O Professor Miguel Reale foi um pesquisador que trabalhou a metapsicologia dos grandes escritores brasileiros, dentre eles Euclides da Cunha, e por isso pôde perceber nas obras desse autor o que nem mesmo o próprio Euclides percebeu. Sua "face oculta", como denominou o saudoso Professor Miguel Reale, não é senão a dimensão artística que por toda vida Euclides da Cunha renunciou à segundo plano. Mal sabia o "antimetafísico" que seria exatamente isso, sua prodigiosa dimensão de artista, que o tornaria memorável, ao invés de sua formação científica, seus saberes positivos.

O que o Professor Miguel Reale faz em seu livro "Face Oculta de Euclides da Cunha" é traçar a linha histórica-conceitual, digamos assim, pela qual passou Euclides da Cunha no que diz respeito à ciência. Histórica porque acompanha Euclides, desde a sua adolescência até a maturidade, com idéias que realmente foram marcantes no decorrer do tempo, pontuando o desenvolvimento do homem, pontuando também o desenvolvimento da ciência.
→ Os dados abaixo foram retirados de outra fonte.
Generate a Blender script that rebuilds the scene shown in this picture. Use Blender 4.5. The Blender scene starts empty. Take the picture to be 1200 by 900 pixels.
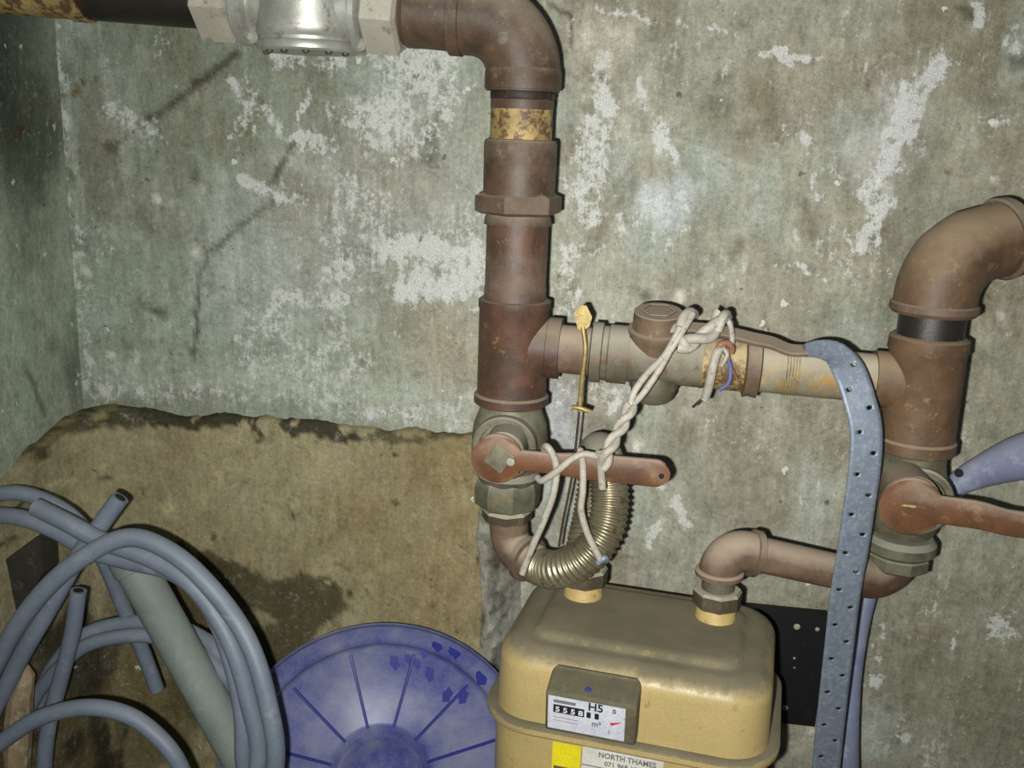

Conceitual porque se tratam de correntes filosóficas, pensamentos que dominaram sociedades em determinadas épocas. Estamos falando do positivismo, do naturalismo científico e do empiriocriticismo.

Tudo isso para apresentar ao leitor um Euclides da Cunha pouco conhecido, o ideólogo, o "homem empenhado em conhecer e agir em razão de idéias e não apenas de interesses", o homem preocupado com as grandes questões acerca da existência e que, em sua busca incansável por respostas, está aberto às idéias, como explicou o próprio Euclides da Cunha : "para a formação imprescindível da consciência, nos voltamos indistintamente para todas as idéias, abrindo com igual interesse e igual curiosidade, todos os livros, ouvindo com igual respeito todas as crenças e tributando igual veneração a todos os sábios".

Apesar das metamorfoses conceituais por que passou, que fez com que Euclides se aproximasse ora de uma corrente filosófica ora de outra, em todas houve um Euclides da Cunha fechado para qualquer coisa que não pudesse ser provado pela experiência : "Absorvido de corpo e alma por esse empenho absoluto de concretude, Euclides acabou se convertendo em um antimetafísico cujas convicções afundavam raízes no seu ser existencial, numa atitude de soberano repúdio a qualquer indagação que de longe tivesse aparência de metafísica, situação esta pouco condizente com a atenção que, embora intermitentemente, não deixava de dar aos problemas da filosofia".

O que estaria por trás dessa postura de Euclides ? Estaria Euclides a salvo das contradições que marcam a existência humana ? Certamente que não. O mesmo Euclides confessou em carta a Coelho Neto em 16 de novembro de 1903 : "então..eu não creio em Deus?! Quem te disse isto? Puseste-me na mesma roda dos singulares infelizes, que usam do ateísmo como usam de gravatas – por chic, e para se darem ares de sábios...Não. Rezo, sem palavras, no meu grande panteísmo, na perpétua adoração das coisas; e na minha miserabilíssima e falha ciência sei, positiviamente, que há alguma coisa que eu não sei"

Até sobre os poemas de Castro Alves, que Euclides focaliza mais sob o espírito científico-histórico do que estético, o "antimetafísico" na sua sinceridade rude chega a confessar que ao ler os versos do poeta condoreiro sentia-se "ante uma grandeza que à primeira vista admira porque não a compreende".

Como considera o Professor Miguel Reale, "talvez se possa dizer que Euclides da Cunha, em última análise, distinguia duas tendências fundamentais em seu espírito, uma, no plano da ciência, reduzindo a filosofia à experiência e às relações positivas; outra, no plano da idealização artística ou da crença, desafiando o sortilégio do inverificável".

Talvez o autor d' "O Sertões" simplesmente não conseguisse compreender o autônomo sentido axiológico da arte, nem sequer o da sua própria e, por isso, esta era uma "face oculta" para o próprio Euclides da Cunha.